At Italy On This Day you will read about events and festivals, about important moments in history, and about the people who have made Italy the country it is today, and where they came from. Italy is a country rich in art and music, fashion and design, food and wine, sporting achievement and political diversity. Italy On This Day provides fascinating insights to help you enjoy it all the more.

Saturday, 12 March 2016

Gabriele D’Annunzio – writer



Military hero influenced Mussolini with his distinctive style



Gabriele D'Annunzio: writer and military  hero, pictured in the 1930s
Gabriele D'Annunzio: writer and military
hero, pictured in the 1930s
Poet, playwright and political leader Gabriele D’Annunzio was born on this day in 1863 in Pescara in Abruzzo.

He is considered to be the leading writer in Italy of the late 19th and early 20th centuries as well as being a military hero and a political activist. Some of his ideas and actions were believed to have influenced Italian fascism and the style of the dictator, Benito Mussolini.

D’Annunzio was the son of a wealthy landowner and went to university in Rome. His first poetry was published when he was just 16 and the novels that made him famous came out when he was in his twenties.

At the age of 30 he began a long liaison with the actress Eleonora Duse and started writing plays for her. But his writing failed to pay for his extravagant lifestyle and he had to flee to France in 1910 because of his debts.

After Italy entered the First World War, D’Annunzio returned and plunged into the fighting, losing an eye during combat while serving with the air force. He became famous for his bold, individual actions, such as his daring flight over Vienna to drop thousands of propaganda leaflets and his surprise attack on the Austrian fleet with power boats when they were moored at Buccari Bay in what is now Croatia.

In 1919, with about 300 supporters, he occupied the port of Fiume, now Rijeka, whose population was mostly Italian. D’Annunzio believed it belonged to Italy but the Italian Government and the Allies were proposing to incorporate it into the new state of Yugoslavia.

He ruled Fiume as a dictator until December 1920. Some of his slogans and the tactics he used while he was leader there were later copied by Mussolini.

After Italian forces made him abdicate he retired to his home at Gardone Riviera to write .In 1922 he was pushed out of a window by an unknown assailant but, although badly injured, he survived the fall.

He was given the hereditary title of Principe di Montenevoso by King Victor Emmanuel III in 1924.

Next to his house he built a stadium, Il Vittoriale degli Italiani, to display his torpedo boat and the aircraft in which he flew over Vienna.

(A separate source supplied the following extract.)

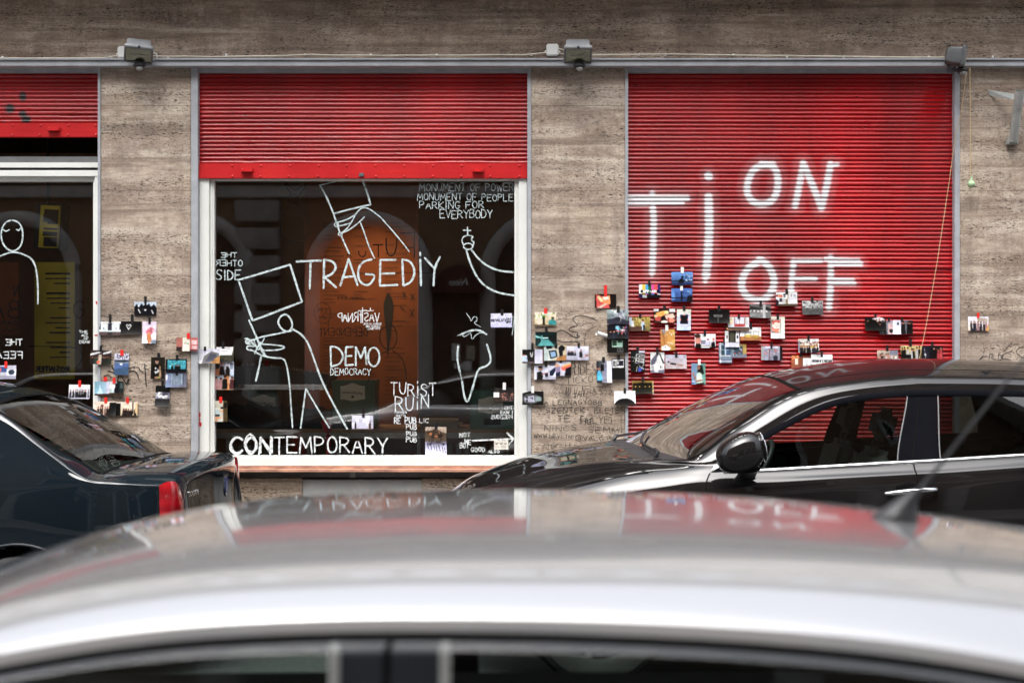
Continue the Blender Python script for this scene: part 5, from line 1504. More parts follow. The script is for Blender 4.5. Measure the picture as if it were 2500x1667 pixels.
photo((1830, 743, 1882, 776), 0, ("k", 1854, 734, 1860, 748), SHT, "black and white print of a station hall with a row of round lamps", "g 888 777;q 444 0,.1 .6,.3 .6,.42 0,.4;s 14 .02 .44 .6 .55 .05 eee,ddd;r .63 0 .74 1 ccc;q 333 .76,.15 1,.3 1,.5 .76,.4;e .8 .52 .04 .08 eee;q 999 0,.62 .62,.58 .62,1 0,.9;l 0 .95 .6 .85 .02 222;n .12", group=g4)
photo((1894, 713, 1946, 747), 0, ("k", 1917.5, 706, 1924, 718), SHT - .001, "print of a white notice wall with pinned orange and grey pictures", "g eee eee;r .0 .2 .1 .35 a43;r .12 .18 .32 .36 d73;r .35 .12 .45 .25 445;r .35 .27 .45 .37 333;r .55 0 .6 .5 cba;r .62 .15 .65 .2 d44;e .73 .25 .03 .1 99a;r .84 .15 .93 .35 bbc;r .17 .45 .3 .72 445;r .3 .45 .45 .8 ccc;r .46 .5 .56 1 986;r .62 .45 .95 .8 dde;q 213 0,.5 .15,.65 .1,1 0,1;r .1 .85 1 1 654;n .05", group=g4)
photo((1958, 734, 2009, 768), 0, ("k", 1980, 724, 1986, 739), SHT, "black and white print of a leafless street above grey asphalt", "g ccc 999;s 60 0 .02 1 .5 .05 444,eee,777,bbb,333;r 0 .52 1 1 666;q 888 0,.6 1,.48 1,.55 0,.66;e .25 .58 .05 .04 222;e .5 .5 .04 .03 222;n .14", group=g4)
photo((1882, 773, 1916, 826), 1, ("k", 1896, 765.5, 1902, 780), SHT - .001, "upright white print with a small red and white framed picture", "g eeeadd f8f8f6;r .04 .12 .72 .76 766;r .08 .15 .68 .73 eed;r .1 .16 .66 .3 d54;s 26 .1 .28 .66 .68 .06 fff,e86,fdc,d65;e .4 .36 .18 .1 fed;r .1 .66 .25 .71 447;n .04", group=g4)
photo((1858, 845, 1910, 879), 0, ("k", 1881, 834, 1886, 851), SHT, "print of a grey glazed door with red stickers", "g ccd 99a;r 0 0 .1 1 bbb;r .15 .18 .82 1 aab;s 8 .2 .25 .8 .8 .08 cbb,dcd,99a;e .22 .5 .06 .1 d99;r .38 .15 .41 1 966;e .68 .3 .07 .1 c88;e .68 .85 .12 .2 445;r .87 0 1 1 222;r .2 0 .8 .15 eef;n .06", group=g4)
photo((1948, 827, 1999, 861), 0, ("k", 1971, 818, 1977, 832), SHT, "print of a long row of orange and white banners over a dark crowd", "h dcb eee;r .1 .1 1 .25 eee;s 30 .1 .2 1 .45 .05 a64,532,edc,b75;r .1 .46 .95 .55 c94;c 8 .05 1 .5 1 111,222,334;r .62 .52 .72 .65 db3;r 0 .2 .08 .9 99a;n .12", group=g4)
photo((1932, 868, 1981, 905), 0, ("k", 1953, 860, 1958.5, 870), SHT - .001, "print of an orange lit room with a white board, just above the black car's roof", "h b62 743;s 14 0 .05 .35 .25 .06 f93,fb5;r .18 .2 .34 .6 fed;r .58 .15 1 .75 f8f8f8;l .6 .5 .95 .5 .03 889;l .75 .55 .76 .7 .03 667;r .97 .1 1 .85 444;n .06", group=g4)
photo((1980, 865, 2032, 899), 0, ("k", 2003, 856, 2009, 871), SHT - .003, "white card reading FREEDOM OF EXPRESSION", "g fff f4f4f4;t .05 .40 .97 .56 .038 223 FREEDOM_OF_EXPRESSION .05;e .48 .72 .03 .05 222", 3, group=g4)
photo((1540, 856, 1574, 907), 1, ("k", 1553.5, 846, 1560, 862), SHT, "upright print of a white protest placard reading JEZUS IS EGY GRANS", "g 233 221;r .55 0 1 .1 dde;q ddd .38,.14 1,.2 .9,.9 .3,.6;q 25b .55,.78 .85,.85 .7,1 .5,1;l .48 .7 .38 1 .02 ccb;t .40 .18 .96 .32 .035 112 JEZUS .05 .06;t .45 .37 .85 .46 .025 333 IS_EGY .05 .05;t .36 .50 .92 .68 .04 112 GRANS .05 .14;s 5 .1 .3 .3 .5 .02 ccc;n .04", 2, group=g4)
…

A mausoleum was built there after his death in 1938 to contain his remains.


The amphitheatre at Il Vittoriale degli Italiani
Photo: BlueSky2012 (CC BY-SA 3.0)
Travel tip:

Il Vittoriale degli italiani, The Shrine of Italian Victories, is an estate in the hillside above the town of Gardone Riviera, overlooking Lake Garda in the province of Brescia. D’Annunzio began planning the estate in 1921 with architect Giancarlo Maroni. Jutting out of the hillside is the cruiser, Puglia, its bow pointing symbolically in the direction of the Adriatic, as though ready to conquer the Dalmatian shores. Now a national monument, the estate houses a military museum and library and is a popular tourist destination.

Travel tip:

The birthplace of Gabriele D’Annunzio in Corso Manthonè in Pescara is now the Museo Casa Natale Gabriele D’Annunzio. The house at number 116, where he spent his childhood, now displays furniture, documents and photographs illustrating the writer’s life. It is open to visitors every morning from 9 am to 1.30 pm.